Go through the material and pull out every line with the string "This" in it.

DATA TO PROCESS start

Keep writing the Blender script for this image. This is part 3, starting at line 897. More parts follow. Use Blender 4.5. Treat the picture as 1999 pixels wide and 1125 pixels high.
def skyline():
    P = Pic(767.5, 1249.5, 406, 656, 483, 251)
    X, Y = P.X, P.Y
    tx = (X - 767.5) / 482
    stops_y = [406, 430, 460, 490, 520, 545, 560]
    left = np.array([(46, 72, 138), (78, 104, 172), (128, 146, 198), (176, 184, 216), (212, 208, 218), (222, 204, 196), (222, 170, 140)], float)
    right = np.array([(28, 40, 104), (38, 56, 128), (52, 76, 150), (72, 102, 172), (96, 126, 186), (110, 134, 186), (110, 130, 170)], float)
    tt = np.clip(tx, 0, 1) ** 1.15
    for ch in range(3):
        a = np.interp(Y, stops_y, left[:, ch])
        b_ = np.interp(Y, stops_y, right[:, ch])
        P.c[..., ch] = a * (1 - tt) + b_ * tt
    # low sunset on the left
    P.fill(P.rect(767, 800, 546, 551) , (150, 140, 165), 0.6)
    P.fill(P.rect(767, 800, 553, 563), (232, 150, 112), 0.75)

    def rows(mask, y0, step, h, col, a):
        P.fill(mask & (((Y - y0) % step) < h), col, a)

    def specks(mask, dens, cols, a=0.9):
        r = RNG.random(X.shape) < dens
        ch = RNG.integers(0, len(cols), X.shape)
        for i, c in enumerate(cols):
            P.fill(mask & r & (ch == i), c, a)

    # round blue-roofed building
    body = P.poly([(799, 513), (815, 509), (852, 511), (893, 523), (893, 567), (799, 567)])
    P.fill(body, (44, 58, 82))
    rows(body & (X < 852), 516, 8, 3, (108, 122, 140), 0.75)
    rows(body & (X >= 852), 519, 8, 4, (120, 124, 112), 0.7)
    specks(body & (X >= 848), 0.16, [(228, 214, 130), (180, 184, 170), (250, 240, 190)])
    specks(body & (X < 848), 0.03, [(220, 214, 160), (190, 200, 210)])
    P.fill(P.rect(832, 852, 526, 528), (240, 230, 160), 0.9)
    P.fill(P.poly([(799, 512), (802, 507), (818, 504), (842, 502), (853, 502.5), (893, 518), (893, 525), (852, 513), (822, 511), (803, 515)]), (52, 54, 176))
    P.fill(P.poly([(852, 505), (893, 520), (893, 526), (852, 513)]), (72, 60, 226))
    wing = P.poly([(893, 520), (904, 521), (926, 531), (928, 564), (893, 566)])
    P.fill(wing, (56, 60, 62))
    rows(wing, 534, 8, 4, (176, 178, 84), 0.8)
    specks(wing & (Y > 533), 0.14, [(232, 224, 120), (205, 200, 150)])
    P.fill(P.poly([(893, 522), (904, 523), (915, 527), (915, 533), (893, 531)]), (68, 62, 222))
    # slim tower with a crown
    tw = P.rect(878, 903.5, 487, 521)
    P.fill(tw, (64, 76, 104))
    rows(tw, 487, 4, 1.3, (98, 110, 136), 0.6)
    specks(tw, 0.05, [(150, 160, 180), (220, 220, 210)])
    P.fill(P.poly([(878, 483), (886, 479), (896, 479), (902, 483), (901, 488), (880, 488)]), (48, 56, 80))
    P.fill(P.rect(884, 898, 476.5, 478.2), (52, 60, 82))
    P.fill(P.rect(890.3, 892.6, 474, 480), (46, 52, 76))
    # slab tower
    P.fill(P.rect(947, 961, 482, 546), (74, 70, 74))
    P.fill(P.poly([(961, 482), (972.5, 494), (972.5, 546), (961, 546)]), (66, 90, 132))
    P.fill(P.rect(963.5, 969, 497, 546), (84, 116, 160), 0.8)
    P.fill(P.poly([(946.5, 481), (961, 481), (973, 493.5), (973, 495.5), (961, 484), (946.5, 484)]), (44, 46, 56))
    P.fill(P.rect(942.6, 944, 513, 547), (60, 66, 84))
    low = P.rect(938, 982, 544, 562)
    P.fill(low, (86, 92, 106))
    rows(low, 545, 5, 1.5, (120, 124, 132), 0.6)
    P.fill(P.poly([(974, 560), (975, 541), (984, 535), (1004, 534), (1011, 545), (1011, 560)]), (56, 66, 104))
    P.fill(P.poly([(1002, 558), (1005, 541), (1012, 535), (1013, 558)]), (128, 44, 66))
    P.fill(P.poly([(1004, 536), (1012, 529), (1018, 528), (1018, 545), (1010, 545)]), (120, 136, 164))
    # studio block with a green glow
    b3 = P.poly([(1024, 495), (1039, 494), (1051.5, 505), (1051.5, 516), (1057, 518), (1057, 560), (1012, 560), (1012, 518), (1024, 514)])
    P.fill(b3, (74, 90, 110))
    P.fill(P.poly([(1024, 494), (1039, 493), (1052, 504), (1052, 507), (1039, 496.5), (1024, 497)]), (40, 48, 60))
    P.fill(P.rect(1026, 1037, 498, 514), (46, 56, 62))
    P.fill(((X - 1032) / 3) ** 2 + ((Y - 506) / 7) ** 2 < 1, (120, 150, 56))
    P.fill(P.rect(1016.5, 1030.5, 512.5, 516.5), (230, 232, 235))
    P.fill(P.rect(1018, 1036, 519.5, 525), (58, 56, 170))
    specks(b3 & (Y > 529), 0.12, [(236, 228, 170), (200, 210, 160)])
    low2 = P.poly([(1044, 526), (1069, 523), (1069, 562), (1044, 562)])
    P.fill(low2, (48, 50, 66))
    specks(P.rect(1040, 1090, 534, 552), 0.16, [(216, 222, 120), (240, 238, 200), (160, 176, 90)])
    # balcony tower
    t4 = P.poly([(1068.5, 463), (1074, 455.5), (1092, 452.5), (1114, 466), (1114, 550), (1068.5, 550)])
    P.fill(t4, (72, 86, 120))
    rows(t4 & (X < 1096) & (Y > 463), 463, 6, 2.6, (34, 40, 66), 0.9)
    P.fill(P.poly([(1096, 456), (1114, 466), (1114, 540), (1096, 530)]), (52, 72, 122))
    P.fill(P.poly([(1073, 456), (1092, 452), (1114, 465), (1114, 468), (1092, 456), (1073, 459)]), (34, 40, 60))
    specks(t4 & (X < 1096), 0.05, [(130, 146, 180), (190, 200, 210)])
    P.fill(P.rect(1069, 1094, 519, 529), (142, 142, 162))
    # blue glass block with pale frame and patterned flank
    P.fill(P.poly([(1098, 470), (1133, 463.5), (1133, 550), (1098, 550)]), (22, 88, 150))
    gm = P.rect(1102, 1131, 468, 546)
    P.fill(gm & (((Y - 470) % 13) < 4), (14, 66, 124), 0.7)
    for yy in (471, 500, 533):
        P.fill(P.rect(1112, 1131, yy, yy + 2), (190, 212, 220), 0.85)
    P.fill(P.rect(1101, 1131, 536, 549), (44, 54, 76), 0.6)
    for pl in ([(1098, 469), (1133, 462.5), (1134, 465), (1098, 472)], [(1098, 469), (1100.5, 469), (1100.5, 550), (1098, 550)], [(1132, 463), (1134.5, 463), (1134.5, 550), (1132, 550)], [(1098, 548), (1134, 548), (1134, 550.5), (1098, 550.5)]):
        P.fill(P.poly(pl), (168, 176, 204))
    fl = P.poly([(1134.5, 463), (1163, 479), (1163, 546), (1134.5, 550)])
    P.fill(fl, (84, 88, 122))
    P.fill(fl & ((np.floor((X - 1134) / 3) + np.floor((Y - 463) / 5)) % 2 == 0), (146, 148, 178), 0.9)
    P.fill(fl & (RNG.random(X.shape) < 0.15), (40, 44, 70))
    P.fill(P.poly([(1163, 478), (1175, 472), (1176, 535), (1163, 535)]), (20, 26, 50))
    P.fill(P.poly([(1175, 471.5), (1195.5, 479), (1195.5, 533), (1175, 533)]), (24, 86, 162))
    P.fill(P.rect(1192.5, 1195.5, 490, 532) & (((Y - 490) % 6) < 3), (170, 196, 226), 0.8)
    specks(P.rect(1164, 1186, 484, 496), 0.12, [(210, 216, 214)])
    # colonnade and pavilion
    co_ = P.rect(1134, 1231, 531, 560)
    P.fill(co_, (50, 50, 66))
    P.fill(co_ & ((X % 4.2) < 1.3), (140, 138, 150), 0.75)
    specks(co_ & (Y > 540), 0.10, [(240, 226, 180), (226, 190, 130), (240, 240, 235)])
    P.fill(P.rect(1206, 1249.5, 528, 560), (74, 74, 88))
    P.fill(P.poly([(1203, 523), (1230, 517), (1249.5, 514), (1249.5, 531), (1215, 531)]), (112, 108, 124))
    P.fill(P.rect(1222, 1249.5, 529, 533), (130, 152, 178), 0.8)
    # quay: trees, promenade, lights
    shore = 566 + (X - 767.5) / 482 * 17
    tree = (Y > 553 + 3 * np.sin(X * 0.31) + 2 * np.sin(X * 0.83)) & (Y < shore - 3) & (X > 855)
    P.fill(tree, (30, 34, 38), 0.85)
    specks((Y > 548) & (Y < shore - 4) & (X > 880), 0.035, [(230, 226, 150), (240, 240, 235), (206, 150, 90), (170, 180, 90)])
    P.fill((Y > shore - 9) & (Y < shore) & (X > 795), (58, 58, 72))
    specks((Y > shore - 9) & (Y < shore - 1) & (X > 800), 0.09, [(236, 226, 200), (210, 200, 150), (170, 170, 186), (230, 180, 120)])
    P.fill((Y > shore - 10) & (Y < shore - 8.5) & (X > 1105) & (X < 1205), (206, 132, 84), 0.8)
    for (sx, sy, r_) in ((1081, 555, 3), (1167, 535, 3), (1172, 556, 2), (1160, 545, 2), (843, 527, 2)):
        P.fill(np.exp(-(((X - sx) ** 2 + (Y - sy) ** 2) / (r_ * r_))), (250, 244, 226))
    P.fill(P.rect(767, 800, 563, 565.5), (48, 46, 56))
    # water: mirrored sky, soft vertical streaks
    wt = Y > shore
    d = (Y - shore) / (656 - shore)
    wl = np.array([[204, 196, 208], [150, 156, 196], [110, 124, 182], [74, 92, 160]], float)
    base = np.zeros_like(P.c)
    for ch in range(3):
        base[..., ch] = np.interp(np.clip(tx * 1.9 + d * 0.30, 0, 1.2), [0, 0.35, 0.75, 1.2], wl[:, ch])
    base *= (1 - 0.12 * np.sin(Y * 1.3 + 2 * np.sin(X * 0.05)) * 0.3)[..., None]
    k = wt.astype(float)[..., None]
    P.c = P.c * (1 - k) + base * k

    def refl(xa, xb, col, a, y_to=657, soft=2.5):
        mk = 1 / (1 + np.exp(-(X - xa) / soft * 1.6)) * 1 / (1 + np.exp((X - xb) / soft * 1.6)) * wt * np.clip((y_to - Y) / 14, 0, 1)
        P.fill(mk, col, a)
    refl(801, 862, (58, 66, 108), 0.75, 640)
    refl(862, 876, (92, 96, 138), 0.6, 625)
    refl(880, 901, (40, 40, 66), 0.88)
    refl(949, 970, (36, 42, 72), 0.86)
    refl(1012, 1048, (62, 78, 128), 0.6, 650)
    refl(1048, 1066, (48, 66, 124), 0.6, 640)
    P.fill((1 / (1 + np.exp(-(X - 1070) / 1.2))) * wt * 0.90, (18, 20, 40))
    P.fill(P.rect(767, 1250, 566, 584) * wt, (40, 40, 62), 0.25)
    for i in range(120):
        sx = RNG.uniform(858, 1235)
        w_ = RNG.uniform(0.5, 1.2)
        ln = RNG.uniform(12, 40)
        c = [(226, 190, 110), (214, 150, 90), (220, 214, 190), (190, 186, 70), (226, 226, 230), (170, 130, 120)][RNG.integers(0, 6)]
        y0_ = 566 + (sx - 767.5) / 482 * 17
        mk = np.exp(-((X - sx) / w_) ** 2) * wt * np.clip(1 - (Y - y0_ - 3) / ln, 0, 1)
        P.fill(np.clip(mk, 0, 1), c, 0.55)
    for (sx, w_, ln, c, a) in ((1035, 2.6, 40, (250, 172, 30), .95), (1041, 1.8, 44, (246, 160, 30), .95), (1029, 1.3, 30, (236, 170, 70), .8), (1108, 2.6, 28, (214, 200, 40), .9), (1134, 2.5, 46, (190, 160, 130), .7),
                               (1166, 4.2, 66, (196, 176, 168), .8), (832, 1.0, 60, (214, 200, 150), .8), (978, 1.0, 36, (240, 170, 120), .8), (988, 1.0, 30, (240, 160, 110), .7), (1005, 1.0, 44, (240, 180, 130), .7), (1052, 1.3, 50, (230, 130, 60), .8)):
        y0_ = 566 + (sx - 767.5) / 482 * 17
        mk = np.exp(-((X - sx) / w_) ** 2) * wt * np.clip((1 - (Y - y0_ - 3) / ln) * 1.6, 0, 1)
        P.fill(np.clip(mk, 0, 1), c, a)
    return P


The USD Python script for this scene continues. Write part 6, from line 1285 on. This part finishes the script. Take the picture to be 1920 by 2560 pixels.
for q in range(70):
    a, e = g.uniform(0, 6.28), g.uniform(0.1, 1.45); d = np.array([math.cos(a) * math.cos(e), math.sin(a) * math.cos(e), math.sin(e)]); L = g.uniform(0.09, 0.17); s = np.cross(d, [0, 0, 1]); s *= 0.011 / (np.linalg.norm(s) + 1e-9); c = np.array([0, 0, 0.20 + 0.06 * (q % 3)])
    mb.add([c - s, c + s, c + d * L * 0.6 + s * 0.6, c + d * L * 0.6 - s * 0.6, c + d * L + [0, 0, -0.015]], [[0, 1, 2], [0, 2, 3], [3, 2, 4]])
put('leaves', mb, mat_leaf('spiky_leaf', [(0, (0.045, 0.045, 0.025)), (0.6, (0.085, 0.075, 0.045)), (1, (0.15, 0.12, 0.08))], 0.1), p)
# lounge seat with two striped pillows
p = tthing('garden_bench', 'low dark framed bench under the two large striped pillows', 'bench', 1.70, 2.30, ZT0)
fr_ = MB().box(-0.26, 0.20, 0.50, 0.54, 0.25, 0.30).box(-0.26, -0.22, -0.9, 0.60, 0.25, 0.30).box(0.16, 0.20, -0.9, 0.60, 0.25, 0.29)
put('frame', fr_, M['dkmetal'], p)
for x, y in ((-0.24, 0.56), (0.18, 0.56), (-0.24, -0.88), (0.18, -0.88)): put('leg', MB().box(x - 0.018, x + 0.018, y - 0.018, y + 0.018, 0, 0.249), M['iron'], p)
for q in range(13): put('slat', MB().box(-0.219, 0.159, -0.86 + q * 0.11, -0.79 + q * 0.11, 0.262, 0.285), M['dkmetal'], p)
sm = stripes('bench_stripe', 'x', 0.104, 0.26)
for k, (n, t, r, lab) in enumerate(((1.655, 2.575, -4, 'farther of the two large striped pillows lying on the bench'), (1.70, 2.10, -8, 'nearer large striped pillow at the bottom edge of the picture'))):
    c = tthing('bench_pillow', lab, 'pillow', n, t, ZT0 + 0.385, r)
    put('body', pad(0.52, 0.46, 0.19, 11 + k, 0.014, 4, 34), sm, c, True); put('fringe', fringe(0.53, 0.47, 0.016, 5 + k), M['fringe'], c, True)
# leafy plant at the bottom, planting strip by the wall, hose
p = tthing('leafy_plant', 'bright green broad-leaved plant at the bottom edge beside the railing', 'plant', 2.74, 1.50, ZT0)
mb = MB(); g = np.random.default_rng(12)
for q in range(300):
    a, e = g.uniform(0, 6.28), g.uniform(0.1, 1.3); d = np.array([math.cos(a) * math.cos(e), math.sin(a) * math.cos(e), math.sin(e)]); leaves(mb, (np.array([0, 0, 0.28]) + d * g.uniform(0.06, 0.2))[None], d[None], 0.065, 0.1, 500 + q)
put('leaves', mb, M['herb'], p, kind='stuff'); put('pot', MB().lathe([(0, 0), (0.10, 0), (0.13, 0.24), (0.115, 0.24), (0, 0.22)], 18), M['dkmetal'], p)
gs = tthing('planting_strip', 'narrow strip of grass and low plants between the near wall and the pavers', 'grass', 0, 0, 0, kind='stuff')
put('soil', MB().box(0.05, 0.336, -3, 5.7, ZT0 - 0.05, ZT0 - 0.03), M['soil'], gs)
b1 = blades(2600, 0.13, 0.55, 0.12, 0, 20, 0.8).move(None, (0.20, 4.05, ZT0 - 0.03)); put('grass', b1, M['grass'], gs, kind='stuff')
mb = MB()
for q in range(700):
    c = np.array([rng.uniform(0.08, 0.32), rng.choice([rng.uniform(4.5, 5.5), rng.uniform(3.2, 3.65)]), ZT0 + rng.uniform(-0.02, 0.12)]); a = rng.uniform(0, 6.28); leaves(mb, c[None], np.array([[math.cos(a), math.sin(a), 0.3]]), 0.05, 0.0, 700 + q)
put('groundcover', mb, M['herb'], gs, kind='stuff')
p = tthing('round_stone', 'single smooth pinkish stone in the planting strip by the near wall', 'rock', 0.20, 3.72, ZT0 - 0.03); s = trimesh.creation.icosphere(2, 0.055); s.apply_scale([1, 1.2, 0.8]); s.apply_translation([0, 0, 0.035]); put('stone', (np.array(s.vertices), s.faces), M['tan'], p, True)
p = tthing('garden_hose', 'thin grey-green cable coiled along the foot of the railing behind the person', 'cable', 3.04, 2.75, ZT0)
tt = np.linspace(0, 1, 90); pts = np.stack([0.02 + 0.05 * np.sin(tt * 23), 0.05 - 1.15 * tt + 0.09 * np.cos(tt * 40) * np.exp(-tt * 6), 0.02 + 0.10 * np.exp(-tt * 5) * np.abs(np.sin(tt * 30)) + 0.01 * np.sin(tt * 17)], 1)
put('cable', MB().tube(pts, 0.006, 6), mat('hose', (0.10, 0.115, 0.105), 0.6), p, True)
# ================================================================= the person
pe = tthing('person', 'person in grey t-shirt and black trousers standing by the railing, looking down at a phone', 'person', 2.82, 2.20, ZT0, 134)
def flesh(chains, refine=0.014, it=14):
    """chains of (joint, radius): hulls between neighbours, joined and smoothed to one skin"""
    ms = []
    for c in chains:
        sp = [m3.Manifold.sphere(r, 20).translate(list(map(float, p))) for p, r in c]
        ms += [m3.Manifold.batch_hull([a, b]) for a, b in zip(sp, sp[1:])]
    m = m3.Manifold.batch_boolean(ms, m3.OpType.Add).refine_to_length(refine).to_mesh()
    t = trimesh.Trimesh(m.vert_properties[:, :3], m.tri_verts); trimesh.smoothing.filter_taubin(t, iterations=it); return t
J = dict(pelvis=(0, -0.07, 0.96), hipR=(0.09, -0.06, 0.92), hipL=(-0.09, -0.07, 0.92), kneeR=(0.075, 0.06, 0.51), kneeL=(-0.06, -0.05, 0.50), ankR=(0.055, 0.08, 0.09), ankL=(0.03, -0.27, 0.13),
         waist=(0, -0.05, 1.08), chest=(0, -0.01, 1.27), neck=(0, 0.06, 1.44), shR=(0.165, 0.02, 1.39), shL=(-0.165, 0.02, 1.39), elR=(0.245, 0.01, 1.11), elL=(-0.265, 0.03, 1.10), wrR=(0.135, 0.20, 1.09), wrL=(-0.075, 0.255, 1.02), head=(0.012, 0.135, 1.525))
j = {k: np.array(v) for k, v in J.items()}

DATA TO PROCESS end

SOLVED EXERCISE:
Keep writing the Blender script for this image. This is part 3, starting at line 897. More parts follow. Use Blender 4.5. Treat the picture as 1999 pixels wide and 1125 pixels high.
The USD Python script for this scene continues. Write part 6, from line 1285 on. This part finishes the script. Take the picture to be 1920 by 2560 pixels.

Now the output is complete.